> PROBLEM TO SOLVE
Give again only those lines from the start of the entries through the line holding "scene.camera = cam", leaving them as they are.

> EXTRACTED MATERIAL
════

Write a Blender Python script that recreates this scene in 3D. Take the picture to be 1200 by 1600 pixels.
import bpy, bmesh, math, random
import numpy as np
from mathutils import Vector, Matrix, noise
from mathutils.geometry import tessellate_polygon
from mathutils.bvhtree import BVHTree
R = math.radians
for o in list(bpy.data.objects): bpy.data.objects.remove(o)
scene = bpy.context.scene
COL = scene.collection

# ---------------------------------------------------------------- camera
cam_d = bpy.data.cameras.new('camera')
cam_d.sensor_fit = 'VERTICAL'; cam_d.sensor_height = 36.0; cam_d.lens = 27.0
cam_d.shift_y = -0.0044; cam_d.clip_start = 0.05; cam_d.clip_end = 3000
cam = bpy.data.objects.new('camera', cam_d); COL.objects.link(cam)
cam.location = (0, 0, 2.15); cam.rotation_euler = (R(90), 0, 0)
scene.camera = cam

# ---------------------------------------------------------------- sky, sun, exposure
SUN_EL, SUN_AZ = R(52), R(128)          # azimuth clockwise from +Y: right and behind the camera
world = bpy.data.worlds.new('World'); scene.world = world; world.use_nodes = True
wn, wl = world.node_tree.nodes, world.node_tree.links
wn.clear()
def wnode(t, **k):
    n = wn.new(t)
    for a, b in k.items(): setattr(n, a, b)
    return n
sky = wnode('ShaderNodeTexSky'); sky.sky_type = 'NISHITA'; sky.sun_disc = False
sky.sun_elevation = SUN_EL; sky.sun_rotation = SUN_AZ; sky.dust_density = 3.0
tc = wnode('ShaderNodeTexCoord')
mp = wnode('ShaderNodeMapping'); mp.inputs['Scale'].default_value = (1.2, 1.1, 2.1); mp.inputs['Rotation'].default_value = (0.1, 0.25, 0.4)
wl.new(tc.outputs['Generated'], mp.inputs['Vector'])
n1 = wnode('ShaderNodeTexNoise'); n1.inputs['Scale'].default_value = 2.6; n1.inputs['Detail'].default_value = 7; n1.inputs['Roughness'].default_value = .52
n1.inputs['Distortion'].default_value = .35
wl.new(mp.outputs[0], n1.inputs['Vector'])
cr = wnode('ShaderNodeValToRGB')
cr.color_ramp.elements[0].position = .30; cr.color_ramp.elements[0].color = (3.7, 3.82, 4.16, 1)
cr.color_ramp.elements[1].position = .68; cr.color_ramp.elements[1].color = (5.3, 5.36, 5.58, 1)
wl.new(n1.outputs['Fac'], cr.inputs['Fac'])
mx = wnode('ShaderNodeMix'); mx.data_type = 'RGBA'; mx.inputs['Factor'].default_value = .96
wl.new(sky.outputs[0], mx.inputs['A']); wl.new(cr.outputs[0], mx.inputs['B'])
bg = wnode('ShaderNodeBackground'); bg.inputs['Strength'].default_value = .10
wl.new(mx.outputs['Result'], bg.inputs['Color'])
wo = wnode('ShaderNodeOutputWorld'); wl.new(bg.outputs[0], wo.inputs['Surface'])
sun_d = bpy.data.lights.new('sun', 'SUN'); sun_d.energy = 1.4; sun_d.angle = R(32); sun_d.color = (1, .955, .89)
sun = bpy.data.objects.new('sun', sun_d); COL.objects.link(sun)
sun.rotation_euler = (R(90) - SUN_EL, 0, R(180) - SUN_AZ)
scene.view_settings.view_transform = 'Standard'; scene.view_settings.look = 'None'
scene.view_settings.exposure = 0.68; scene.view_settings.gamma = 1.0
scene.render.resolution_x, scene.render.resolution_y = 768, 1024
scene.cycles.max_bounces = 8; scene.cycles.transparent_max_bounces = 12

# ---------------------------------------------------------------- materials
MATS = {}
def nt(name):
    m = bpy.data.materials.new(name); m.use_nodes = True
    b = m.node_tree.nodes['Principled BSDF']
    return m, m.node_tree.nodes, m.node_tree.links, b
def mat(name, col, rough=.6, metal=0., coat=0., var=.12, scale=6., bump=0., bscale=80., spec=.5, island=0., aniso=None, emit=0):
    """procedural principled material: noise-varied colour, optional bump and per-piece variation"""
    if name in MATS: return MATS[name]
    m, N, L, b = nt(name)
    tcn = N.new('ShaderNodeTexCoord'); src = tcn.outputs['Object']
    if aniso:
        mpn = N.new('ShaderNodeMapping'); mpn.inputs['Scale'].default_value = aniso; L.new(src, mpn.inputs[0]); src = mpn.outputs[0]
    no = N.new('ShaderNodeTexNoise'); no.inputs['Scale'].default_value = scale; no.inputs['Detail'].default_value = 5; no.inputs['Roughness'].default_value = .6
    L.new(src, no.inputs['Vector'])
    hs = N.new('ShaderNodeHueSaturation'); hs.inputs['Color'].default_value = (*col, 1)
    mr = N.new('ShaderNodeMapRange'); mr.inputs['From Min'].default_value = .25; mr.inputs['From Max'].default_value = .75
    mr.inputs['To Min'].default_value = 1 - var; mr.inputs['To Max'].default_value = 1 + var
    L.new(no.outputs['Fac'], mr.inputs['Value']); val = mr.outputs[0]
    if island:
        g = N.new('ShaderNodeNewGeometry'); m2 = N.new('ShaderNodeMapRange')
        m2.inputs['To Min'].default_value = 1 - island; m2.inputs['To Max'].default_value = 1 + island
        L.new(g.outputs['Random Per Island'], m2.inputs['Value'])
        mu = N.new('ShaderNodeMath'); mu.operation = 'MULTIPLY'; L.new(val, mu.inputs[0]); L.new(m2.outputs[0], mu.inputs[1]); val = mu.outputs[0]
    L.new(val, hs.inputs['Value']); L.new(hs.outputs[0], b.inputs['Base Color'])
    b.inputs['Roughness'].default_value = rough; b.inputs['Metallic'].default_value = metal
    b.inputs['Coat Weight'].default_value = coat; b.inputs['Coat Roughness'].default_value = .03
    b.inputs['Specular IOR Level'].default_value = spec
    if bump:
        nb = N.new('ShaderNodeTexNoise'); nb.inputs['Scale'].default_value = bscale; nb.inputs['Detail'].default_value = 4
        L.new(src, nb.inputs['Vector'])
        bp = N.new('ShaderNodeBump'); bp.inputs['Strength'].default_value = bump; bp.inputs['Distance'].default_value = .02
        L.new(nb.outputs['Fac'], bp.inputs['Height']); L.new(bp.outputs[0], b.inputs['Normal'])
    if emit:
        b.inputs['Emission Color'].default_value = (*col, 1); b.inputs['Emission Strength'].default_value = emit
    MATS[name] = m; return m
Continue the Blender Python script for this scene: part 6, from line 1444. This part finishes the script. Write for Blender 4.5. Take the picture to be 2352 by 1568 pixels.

════

> WRITTEN RESPONSE
Write a Blender Python script that recreates this scene in 3D. Take the picture to be 1200 by 1600 pixels.
import bpy, bmesh, math, random
import numpy as np
from mathutils import Vector, Matrix, noise
from mathutils.geometry import tessellate_polygon
from mathutils.bvhtree import BVHTree
R = math.radians
for o in list(bpy.data.objects): bpy.data.objects.remove(o)
scene = bpy.context.scene
COL = scene.collection

# ---------------------------------------------------------------- camera
cam_d = bpy.data.cameras.new('camera')
cam_d.sensor_fit = 'VERTICAL'; cam_d.sensor_height = 36.0; cam_d.lens = 27.0
cam_d.shift_y = -0.0044; cam_d.clip_start = 0.05; cam_d.clip_end = 3000
cam = bpy.data.objects.new('camera', cam_d); COL.objects.link(cam)
cam.location = (0, 0, 2.15); cam.rotation_euler = (R(90), 0, 0)
scene.camera = cam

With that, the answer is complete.